Era óbvio para Beveridge, o “liberal radical”, que a liberdade individual precisa de proteção coletiva. Os atuais e autoproclamados porta-vozes do liberalismo tentam fazer igualmente óbvio o oposto: que a liberdade individual precisa do despedaçamento de todas as redes protetoras coletivamente tecidas — parcialmente, porque as redes dificultam os atos autoprotetores, mas, principalmente, porque elas são dispendiosas (isto é, seus custos de manutenção reduzem o montante de dinheiro à mão disponível para os indivíduos voltados para a autoproteção). Como se para provar o assunto, os autoproclamados políticos liberais tornam as redes cada vez mais rotas, reles e sórdidas, de sorte que cada vez mais as pessoas se admiram com a espécie de alegria ou benefício que se podia conseguir ao cair dentro delas. Se “o dinheiro no seu bolso” cresce enquanto as redes protetoras se desintegram, é uma questão discutível; o que é indubitável é que a privação e falta de emprego voltam em grandes proporções, deixando os desafortunados sem teto e assombrando as casas dos afortunados.”
7: Ver Sir William Beveridge, “Liberal radicalism and liberty”, Western Liberalism: A History in Documents from Locke to Croce, orgs. E.K. Bransted e K..J. Melhuish (Londres, Longman, 1978, p.712-7).

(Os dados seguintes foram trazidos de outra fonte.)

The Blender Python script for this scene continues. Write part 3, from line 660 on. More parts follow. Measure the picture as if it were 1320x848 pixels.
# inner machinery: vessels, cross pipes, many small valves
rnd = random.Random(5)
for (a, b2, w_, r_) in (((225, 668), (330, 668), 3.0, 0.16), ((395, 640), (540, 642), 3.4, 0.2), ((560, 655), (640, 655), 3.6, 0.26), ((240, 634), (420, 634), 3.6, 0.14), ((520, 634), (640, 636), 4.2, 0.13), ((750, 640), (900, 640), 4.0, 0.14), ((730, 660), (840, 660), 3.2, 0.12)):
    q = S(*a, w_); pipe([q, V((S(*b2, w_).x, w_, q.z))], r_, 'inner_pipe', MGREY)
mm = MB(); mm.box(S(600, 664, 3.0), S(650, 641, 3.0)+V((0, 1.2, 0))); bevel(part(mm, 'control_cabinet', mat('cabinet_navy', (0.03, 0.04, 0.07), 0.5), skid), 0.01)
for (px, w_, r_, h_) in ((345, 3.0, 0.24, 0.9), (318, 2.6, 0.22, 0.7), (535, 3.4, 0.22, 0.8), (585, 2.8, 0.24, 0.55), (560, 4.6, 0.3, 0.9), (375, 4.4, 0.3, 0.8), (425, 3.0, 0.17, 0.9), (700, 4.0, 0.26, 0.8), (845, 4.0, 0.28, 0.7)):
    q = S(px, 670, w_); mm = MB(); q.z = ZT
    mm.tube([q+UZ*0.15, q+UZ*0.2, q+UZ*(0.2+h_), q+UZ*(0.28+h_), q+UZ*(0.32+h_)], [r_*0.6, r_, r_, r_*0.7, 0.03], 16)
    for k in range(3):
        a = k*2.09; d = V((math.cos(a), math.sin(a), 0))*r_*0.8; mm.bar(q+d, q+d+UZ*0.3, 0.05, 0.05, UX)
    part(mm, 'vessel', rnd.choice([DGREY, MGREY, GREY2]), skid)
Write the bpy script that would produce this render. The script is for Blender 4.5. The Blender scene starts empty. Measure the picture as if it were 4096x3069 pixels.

“Poucos participantes do debate, se tanto, exigiriam hoje o sacrifício das liberdades individuais “em benefício da sociedade”; é a sociedade que precisa legitimar-se em função do serviço prestado à liberdade individual — não a liberdade individual em função de sua utilidade social. Na política pós-moderna, a liberdade individual é o valor supremo e o padrão pelo qual todos os méritos e vícios da sociedade como um todo são medidos. Mas, graças a muitas e intensas experiências e mesmo a erros mais onerosos, nós agora temos bastante probabilidade de compreender, aceitar e admitir que a liberdade individual não pode efetivamente ser atingida por esforços apenas individuais; que, para alguns poderem assegurar e desfrutar disso, algo deve ser feito para assegurar a todos a possibilidade de seu desfrute, e que fazer isso é a tarefa em que os indivíduos livres só devem empenhar-se conjuntamente e mediante sua realização comum: mediante a comunidade política.
“É fácil demais abusar do princípio da solidariedade. Não é fácil, e é talvez impossível, declarar confiantemente onde a exigência da solidariedade com a diferença acaba e onde a conivência com a opressão começa. Como em toda política de princípios, também a política pós-moderna se arrisca bastante a desafiar os seus próprios princípios. A esse respeito, sua única vantagem sobre outras modalidades de política é que ela é toda consciente de tal perigo e, desse modo, inclinada a acompanhar cuidadosamente suas realizações. Acima de tudo, harmoniza-se com a ausência de soluções perfeitas e estratégias garantidas, com o infinito das suas próprias tarefas e com a provável inconclusividade dos seus esforços: é talvez esta a proteção mais acessível contra a armadilha em que as tentativas da política moderna na construção da comunidade se acostumaram a cair tão frequentemente — a de promover a opressão sob o disfarce da emancipação.
“Há a beleza e há os humilhados”, observou Albert Camus em 1953, no Retour à Tipasa. “Ainda que isso possa ser difícil, eu não gostaria de ser desleal quer à primeira, quer aos outros.” Só se podia acrescentar, a essa profissão de fé, que tentar a deslealdade seletiva seria uma condenação, como dificilmente pode haver qualquer beleza sem a solidariedade com os humilhados.”